Global data centre electricity consumption is projected to more than double between 2024 and 2030, reaching approximately 945 terawatt-hours annually, according to data compiled by the International Energy Agency. The United States hosts the largest share of this capacity, accounting for roughly one-third of global data centre electricity demand.

The IEA attributes much of the projected growth to AI workloads, which are significantly more energy-intensive than traditional cloud computing tasks. Training large language models and running inference at scale requires compute infrastructure that consumes orders of magnitude more power per unit of output compared to conventional server workloads.

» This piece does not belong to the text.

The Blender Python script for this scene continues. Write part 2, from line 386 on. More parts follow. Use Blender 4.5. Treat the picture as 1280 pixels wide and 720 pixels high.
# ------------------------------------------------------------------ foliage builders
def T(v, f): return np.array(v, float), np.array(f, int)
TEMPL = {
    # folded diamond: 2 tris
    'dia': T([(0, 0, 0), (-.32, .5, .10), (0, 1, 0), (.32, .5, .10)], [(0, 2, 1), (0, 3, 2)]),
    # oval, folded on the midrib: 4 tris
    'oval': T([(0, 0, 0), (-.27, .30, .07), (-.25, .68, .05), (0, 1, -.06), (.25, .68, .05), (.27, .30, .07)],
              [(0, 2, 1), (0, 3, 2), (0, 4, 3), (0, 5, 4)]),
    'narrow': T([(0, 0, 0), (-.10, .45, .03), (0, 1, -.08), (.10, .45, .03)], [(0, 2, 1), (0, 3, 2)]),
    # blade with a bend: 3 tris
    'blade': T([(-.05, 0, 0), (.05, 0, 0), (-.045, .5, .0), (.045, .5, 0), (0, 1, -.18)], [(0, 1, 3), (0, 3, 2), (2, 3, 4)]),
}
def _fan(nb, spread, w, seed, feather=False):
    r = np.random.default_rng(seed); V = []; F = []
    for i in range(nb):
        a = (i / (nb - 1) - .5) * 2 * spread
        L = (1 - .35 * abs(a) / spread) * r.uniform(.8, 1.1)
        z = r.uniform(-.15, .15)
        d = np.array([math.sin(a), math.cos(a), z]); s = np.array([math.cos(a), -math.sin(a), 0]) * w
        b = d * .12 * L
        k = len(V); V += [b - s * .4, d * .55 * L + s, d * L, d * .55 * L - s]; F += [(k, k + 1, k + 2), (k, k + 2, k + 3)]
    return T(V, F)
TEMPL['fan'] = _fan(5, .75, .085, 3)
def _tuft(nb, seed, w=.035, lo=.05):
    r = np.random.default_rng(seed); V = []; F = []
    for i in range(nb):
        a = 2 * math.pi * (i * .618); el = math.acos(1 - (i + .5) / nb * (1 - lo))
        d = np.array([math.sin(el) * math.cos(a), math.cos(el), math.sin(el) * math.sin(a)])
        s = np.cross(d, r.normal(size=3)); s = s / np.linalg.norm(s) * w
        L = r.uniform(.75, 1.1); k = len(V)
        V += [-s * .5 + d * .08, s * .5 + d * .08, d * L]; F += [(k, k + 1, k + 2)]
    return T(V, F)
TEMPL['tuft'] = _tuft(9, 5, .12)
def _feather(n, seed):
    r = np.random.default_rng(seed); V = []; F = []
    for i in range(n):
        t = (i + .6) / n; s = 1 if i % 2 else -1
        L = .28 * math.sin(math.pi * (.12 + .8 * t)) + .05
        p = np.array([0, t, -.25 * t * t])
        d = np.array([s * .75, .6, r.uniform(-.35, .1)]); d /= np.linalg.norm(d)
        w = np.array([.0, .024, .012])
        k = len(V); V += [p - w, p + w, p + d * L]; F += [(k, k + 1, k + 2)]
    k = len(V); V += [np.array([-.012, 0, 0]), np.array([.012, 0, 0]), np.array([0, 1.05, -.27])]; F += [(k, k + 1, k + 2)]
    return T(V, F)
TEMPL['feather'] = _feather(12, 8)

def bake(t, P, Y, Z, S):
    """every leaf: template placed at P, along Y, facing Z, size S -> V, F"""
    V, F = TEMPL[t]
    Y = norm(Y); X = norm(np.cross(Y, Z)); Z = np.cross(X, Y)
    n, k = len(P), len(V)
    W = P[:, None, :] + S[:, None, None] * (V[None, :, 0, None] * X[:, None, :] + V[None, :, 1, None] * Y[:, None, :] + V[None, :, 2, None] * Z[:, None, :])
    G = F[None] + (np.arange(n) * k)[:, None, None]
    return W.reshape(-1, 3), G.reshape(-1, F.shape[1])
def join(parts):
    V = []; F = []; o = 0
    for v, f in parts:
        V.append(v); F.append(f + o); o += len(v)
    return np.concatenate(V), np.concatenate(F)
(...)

In 2023, data centres globally consumed an estimated 415 terawatt-hours of electricity, or approximately 1.6 percent of total global electricity demand. The IEA's central scenario projects that figure rising to between 800 and 1,050 terawatt-hours by 2030, depending on the pace of AI deployment and improvements in hardware efficiency.

United States data centres consumed approximately 200 terawatt-hours in 2023. New hyperscale campuses under construction across the Southeast, Mid-Atlantic, and Midwest are expected to significantly increase that figure over the next five years.

The IEA notes that efficiency improvements in chips, cooling systems, and facility design will partially offset raw demand growth, but are unlikely to prevent a net increase in absolute electricity consumption across the sector.